W przeciwieństwie do potężnej demonstracji z 6 stycznia, tym razem na ulicach stolicy USA nie pojawił się żaden z amerykańskich kongresmenów. Do zebranych przemawiał jedynie kandydat na kongresmena z Georgii Mike Collins. Jego przemówienie nie spodobało się jednak zebranym, bo stwierdził, że "należy ukarać osoby, które w czasie zamieszek uciekały się do przemocy".
Jarosław Gowin: Drożyzna stanie się jeszcze bardziej dotkliwa
Uczestnicy protestu w rozmowach z relacjonującymi wydarzenie mediami twierdzili, że USA stały się państwem policyjnym, nie różniącym się w niczym od Rosji, Chin i Korei Północnej. Zapewniali również o swoim ciągłym poparciu dla Donalda Trumpa, który ich zdaniem wygrał wybory prezydenckie z 2020 roku.
- Ameryki już nie ma. Żyjemy w komunistycznej dyktaturze.

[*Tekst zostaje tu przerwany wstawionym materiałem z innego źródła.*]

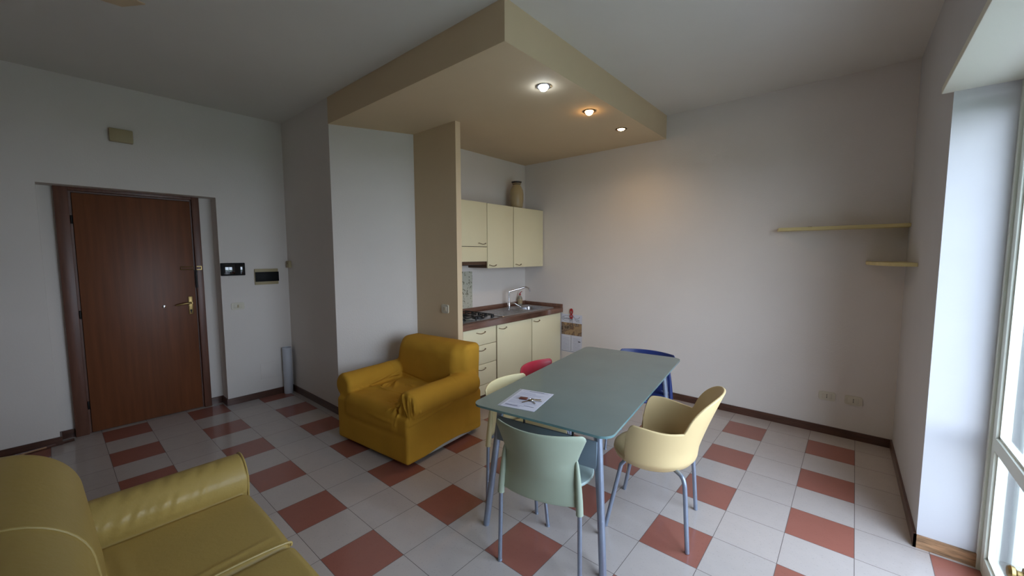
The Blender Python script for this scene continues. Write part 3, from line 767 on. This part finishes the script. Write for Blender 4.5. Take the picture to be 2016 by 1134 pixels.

Takie rzeczy dzieją się tylko w Rosji, Chinach, Korei Północnej - powiedział Randy, ubrany w koszulę w barwy USA i trzymający flagę Chin oraz odwróconą flagę Ameryki.
USA. Zwolennicy Trumpa wdarli się na Kapitol
6 stycznia 2021 roku w Waszyngtonie odbyła się wielotysięczna demonstracja poparcia dla Donalda Trumpa, który przegrał wybory prezydenckie z 2020 roku. Były prezydent USA wziął udział w tym wydarzeniu, a w swoim przemówieniu zachęcał zebranych, by ruszyli przed Kapitol i tam głośno domagali się niezatwierdzania wyników wyborów. Tłum następnie przemieścił się przed budynek Kongresu, by sforsować policyjne barierki i wedrzeć się do budynków administracji państwowej.
Za udział w zamieszkach zarzuty usłyszały dotąd 643 osoby. Większość z nich oskarżona jest nieuprawnione wkroczenie na teren Kapitolu oraz zakłócenie porządku publicznego. 165 osobom postawiono zarzut napaści na policjantów, a 50 z nich usłyszało dodatkowo zarzut napaści z niebezpieczną bronią. Do tej pory skazanych zostało zaledwie kilka osób, a najsurowszym wyrokiem było 8 miesięcy pozbawienia wolności.